Narthithuth 15 points 3y ago
I simply tell them that we make the drinks in the order that they are received and keep an eye out for them so I can be very clear when I hand theirs out. You're not obligated to make drinks faster for impatient people, it's unfair regardless.
schroedingerzbarista 3 points 3y ago
When I’m on bar, I try to look up and assess who is in line and ordering what. (Are they rude? A regular? Rude regular? Regular who’s switched it up for the first time in months? Stupid teenager who wants water? Did the person on reg ring the drink in incorrectly and I can clarify with customer because I heard what they actually ordered?)
If your store is the right size and you can adapt this skill, in addition to being successful on bar, it’s extremely helpful.
If you are a green bean, don’t stress it. It will happen over time.
If you have anxiety and all that shit stresses you out, I get it, it stresses me out too. But I despise making drinks I’ve already made.
Pay attention to drinks being called out on the hand off plane by your bar buddy , what’s going on the mobile plane...
baristas are the eyes and ears.
We have quite a few stupid customers who inevitably ask, “is this my drink?” After they touch it, without reading it and start to walk off with it.
Me: “I’m sorry, it’s very busy.
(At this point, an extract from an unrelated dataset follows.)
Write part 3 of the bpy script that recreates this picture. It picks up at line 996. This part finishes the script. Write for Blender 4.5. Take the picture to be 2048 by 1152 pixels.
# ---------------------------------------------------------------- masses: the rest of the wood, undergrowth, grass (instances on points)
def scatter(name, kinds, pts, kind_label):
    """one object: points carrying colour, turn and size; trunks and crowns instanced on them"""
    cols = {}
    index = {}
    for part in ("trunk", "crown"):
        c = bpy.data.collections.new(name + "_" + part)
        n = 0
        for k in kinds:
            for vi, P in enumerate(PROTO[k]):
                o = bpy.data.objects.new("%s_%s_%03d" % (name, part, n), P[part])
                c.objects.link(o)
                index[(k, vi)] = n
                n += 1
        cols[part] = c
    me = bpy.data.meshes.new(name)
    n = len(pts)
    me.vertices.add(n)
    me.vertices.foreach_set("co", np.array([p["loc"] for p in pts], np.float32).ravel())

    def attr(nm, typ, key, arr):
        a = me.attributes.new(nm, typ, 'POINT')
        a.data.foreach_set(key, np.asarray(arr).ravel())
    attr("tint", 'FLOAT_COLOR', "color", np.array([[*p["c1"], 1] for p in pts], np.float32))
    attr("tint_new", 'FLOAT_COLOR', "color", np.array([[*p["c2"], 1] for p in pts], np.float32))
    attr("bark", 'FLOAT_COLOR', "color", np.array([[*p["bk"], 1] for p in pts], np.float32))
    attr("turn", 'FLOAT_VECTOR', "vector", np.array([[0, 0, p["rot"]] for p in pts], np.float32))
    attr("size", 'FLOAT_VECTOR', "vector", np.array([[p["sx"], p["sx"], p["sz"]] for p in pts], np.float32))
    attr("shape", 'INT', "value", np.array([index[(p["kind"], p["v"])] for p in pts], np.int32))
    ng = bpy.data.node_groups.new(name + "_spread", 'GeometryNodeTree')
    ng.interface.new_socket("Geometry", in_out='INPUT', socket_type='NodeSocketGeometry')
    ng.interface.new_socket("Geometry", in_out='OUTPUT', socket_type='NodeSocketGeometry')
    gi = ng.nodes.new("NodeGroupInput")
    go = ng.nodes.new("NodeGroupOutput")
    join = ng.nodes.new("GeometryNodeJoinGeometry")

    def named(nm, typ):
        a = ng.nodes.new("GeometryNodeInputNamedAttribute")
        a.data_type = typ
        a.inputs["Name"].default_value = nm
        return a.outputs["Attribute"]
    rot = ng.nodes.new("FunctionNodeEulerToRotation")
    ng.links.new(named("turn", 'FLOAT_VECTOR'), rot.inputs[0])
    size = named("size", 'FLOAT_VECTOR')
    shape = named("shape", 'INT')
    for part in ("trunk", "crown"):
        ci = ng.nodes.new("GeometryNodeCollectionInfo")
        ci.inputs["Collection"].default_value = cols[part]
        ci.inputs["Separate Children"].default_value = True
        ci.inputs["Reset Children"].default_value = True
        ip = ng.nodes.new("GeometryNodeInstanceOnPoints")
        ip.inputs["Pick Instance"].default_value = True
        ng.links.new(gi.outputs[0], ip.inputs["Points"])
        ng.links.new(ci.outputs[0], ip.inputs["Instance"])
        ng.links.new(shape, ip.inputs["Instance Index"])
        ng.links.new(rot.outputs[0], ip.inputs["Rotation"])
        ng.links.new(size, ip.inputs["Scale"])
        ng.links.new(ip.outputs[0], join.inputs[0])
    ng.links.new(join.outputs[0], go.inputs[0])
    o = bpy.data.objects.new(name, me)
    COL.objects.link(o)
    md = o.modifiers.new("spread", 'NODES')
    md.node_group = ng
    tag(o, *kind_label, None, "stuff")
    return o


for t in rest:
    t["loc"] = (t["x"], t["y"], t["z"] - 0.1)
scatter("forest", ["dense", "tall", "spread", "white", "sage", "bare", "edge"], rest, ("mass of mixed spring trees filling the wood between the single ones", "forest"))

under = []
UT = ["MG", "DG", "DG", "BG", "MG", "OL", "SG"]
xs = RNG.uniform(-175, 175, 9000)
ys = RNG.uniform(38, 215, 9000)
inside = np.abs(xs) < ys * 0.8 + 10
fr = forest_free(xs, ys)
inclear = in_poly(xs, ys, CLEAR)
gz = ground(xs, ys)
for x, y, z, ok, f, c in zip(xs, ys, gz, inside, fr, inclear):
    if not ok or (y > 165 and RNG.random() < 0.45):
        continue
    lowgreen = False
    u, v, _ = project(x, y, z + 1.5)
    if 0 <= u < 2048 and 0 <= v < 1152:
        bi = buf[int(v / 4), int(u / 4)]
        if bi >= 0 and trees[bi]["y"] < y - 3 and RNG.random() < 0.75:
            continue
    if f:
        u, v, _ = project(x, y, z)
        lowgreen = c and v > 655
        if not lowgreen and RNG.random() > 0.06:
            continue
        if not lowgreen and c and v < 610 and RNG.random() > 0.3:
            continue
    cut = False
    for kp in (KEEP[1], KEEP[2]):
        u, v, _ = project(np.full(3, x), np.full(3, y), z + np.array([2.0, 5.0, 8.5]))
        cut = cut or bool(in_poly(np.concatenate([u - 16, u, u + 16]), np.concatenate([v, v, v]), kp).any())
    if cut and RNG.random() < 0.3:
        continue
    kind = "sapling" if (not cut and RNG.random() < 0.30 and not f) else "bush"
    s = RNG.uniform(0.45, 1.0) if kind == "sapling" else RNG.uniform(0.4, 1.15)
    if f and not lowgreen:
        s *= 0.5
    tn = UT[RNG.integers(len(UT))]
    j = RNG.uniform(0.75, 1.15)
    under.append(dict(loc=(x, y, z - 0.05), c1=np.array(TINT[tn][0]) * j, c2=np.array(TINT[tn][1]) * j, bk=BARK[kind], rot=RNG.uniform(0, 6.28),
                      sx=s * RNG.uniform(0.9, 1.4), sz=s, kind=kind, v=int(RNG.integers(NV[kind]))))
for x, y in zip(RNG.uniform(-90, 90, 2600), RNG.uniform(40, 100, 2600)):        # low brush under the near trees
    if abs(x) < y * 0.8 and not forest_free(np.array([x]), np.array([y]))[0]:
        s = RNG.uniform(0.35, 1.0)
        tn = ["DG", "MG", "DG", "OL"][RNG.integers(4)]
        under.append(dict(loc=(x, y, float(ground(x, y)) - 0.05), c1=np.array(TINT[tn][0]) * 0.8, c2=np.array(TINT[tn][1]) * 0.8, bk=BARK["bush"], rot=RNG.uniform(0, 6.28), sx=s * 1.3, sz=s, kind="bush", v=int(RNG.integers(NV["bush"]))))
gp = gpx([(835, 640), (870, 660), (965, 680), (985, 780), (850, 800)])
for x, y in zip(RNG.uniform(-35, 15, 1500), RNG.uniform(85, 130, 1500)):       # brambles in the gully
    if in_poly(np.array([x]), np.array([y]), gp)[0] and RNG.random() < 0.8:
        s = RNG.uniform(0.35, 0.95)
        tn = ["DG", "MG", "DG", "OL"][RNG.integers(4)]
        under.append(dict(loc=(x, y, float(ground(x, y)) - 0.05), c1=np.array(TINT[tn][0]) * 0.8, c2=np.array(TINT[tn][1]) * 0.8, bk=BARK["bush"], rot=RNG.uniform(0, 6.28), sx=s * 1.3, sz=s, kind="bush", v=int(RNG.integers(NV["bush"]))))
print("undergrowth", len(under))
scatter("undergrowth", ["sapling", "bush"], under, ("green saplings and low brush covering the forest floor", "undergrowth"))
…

What’s the name on the order?”
Them : “Karen.” Because you KNOW it’s a fucking Karen.
Me: ::side stepping over to the plane, turning the cup around so they see the label::: Nope. This is for Chadd. We will have your order out to you as soon as we can.”( or whatever bullshit thing you want to say).
It helps to know where the customer is in the cue, ie if you KNOW they just ordered and are being impatient : “there are few orders in front of you- we will have your drink out shortly.”
Karen: “I’m also waiting on ....”
Me: “ok, sounds great!”
Edit: Shut the fuck up, Karen and read your cup next time. I don’t give two shits you ordered 5 pastries. You see a warming oven in front of me?
No?
Ok.
Edit: our lobby customers are notorious for fooling around with mobile orders. Or taking them because “they thought it was theirs.”
That shit makes me want to cut a bag of mocha and smother them in it, waterboarding style.